In un quadro del genere sembra inevitabile che il prossimo governo si trovi intrappolato in una camicia di forza con margini di manovra limitatissimi. E il 2013 rischia di trasformarsi in un nuovo annus horribilis dal punto di vista fiscale. Dall’aumento di un punto dell’aliquota ordinaria dell’Iva (dal 21% al 22%), che dovrebbe scattare a luglio, alla maggiorazione prevista dalla Tares (la nuova tassa sui rifiuti), che a dicembre potrebbe aggiungersi al saldo dell’Imu, all’Irpef e all’Ires creando un vero e proprio ingorgo fiscale. Su Iva e Tares si sono già scagliati gli strali dei partiti, ma grandi alternative non se ne vedono, a meno che, come ha dichiarato Grilli, non si trovi la volontà politica di approvare “una strategia economica di medio periodo” per trovare nuove risorse.
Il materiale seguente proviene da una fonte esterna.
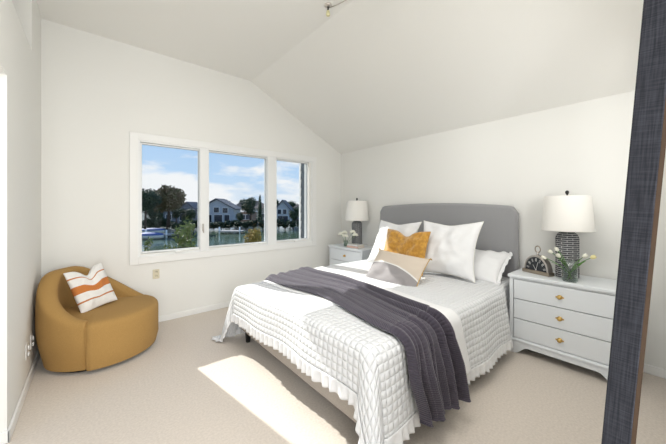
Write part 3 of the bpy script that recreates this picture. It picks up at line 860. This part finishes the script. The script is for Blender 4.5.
def house(px0, px1, D, z0, ze, zr, wm, rm_, label, wins, gable=True, depth=4, turn=0.):
    pc = at((px0 + px1) / 2, D); w = (px1 - px0) / FP * D / 2
    o = thing('house', label, 'house', (pc.x, pc.y, z0), yaw0 + turn)
    m = MB(); h = ze - z0
    m.box(-w, w, 0, depth, 0, h)
    if gable:
        m.add([(-w, 0, h), (w, 0, h), (0, 0, zr - z0), (-w, depth, h), (w, depth, h), (0, depth, zr - z0)], [(0, 1, 2), (3, 5, 4), (0, 2, 5, 3), (1, 4, 5, 2)])
    m.build('wall', wm, o)
    r = MB(); e = .4
    if gable:
        for s in (-1, 1):
            s_ = (zr - ze) / w
            r.add([(s * (w + e), -e, h - e * s_), (0, -e, zr - z0 + .05), (0, depth + e, zr - z0 + .05), (s * (w + e), depth + e, h - e * s_),
                   (s * (w + e), -e, h - e * s_ + .22), (0, -e, zr - z0 + .27), (0, depth + e, zr - z0 + .27), (s * (w + e), depth + e, h - e * s_ + .22)],
                  [(0, 1, 2, 3), (4, 7, 6, 5), (0, 4, 5, 1), (1, 5, 6, 2), (2, 6, 7, 3), (3, 7, 4, 0)])
    else:
        R0, R1 = zr - z0, h
        r.add([(-w - e, -e, R1), (w + e, -e, R1), (w + e, depth + e, R1), (-w - e, depth + e, R1), (-w * .55, depth / 2, R0), (w * .55, depth / 2, R0)],
              [(0, 1, 5, 4), (1, 2, 5), (2, 3, 4, 5), (3, 0, 4), (0, 3, 2, 1)])
    r.build('roof', rm_, o)
    for (u, v, ww, wh) in wins:
        f = MB().box(u * w - ww / 2 - .1, u * w + ww / 2 + .1, -.06, 0, v - .1, v + wh + .1).build('window', 'trim', o)
        MB().box(u * w - ww / 2, u * w + ww / 2, -.09, -.05, v, v + wh).build('pane', 'hwin', f)
    return o
house(199, 234, 58, -1.9, 1.15, 3.0, 'hpale', 'roof', 'pale blue gabled house across the water in the middle pane', [(-.55, 3.2 - 1.0, 1, 1.0), (0, 2.3, 1, 1), (.5, 2.2, 1, 1), (-.5, .3, 1.6, 1.5), (.1, .3, 1.6, 1.5), (.6, .3, 1, 1.5)])
house(232, 252, 66, -1.9, .35, 1.3, 'hbrown', 'hcream', 'low brown house with pale roof between the blue house and the dark palm-like trees', [(-.5, .6, 1, 1), (.1, .6, 1, 1), (.6, .6, 1, 1)], False)
house(234, 264, 92, -1.0, 1.6, 3.6, 'hgrey', 'roofb', 'grey house with brown roof further back in the middle pane', [(-.2, 1.2, 1, 1), (.3, 1.2, 1, 1)], False)
house(275, 290, 58, -1.9, 1.0, 2.7, 'hpale', 'roof', 'pale blue gabled house across the water in the right pane', [(-.4, 2.0, .7, .9), (.3, 2.0, .7, .9), (-.3, .3, 1, 1.3), (.4, .3, 1, 1.3)])
house(255, 270, 76, -1.9, 1.2, 2.5, 'hcream', 'roofb', 'cream house half hidden behind the middle window post', [(.2, .6, .9, 1)], False)
house(178, 196, 62, -1.9, .9, 2.4, 'hgrey', 'roof', 'dark grey house across the water right of the big tree in the left pane', [(-.5, .5, 1.2, 1.4), (.1, .5, 1.2, 1.4), (.5, 2.0, 1, .9)])
house(152, 176, 66, -1.9, .6, 1.8, 'hgrey', 'roof', 'low grey house behind the big tree in the left pane', [(-.4, .5, 1.2, 1.2), (.4, .5, 1.2, 1.2)], False)
house(292, 312, 80, -1.9, .9, 2.3, 'hgrey', 'roofb', 'grey house across the water at the right end of the right pane', [(-.3, .8, 1, 1), (.3, .8, 1, 1)], False)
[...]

Magari a partire da una nuova manovra, a saldi invariati, che preveda nuovi tagli che il governo entrante dovrebbe avere il coraggio politico di orientare anche su spese che si stanno dimostrando sempre più inutili, come il contestato programma per l’acquisto dei cacciabombardieri F35 o il progetto TAV. Ciò che sembra però sempre più urgente, se si vuole evitare una catastrofe sociale, è l’apertura di nuove negoziazioni con l’Unione Europea per permettere all’Italia di sforare – almeno temporaneamente – le soglie previste per il deficit pubblico. Per farlo sarebbe necessario un governo stabile, che non parta già azzoppato da veri o presunti limiti temporali o maggioranze appese al filo dei ricatti incrociati e sia guidato – nella migliore delle ipotesi – da personalità riconosciute a livello europeo. Una prospettiva che, all’attuale stato delle cose, sembra avere pochissime probabilità di realizzarsi.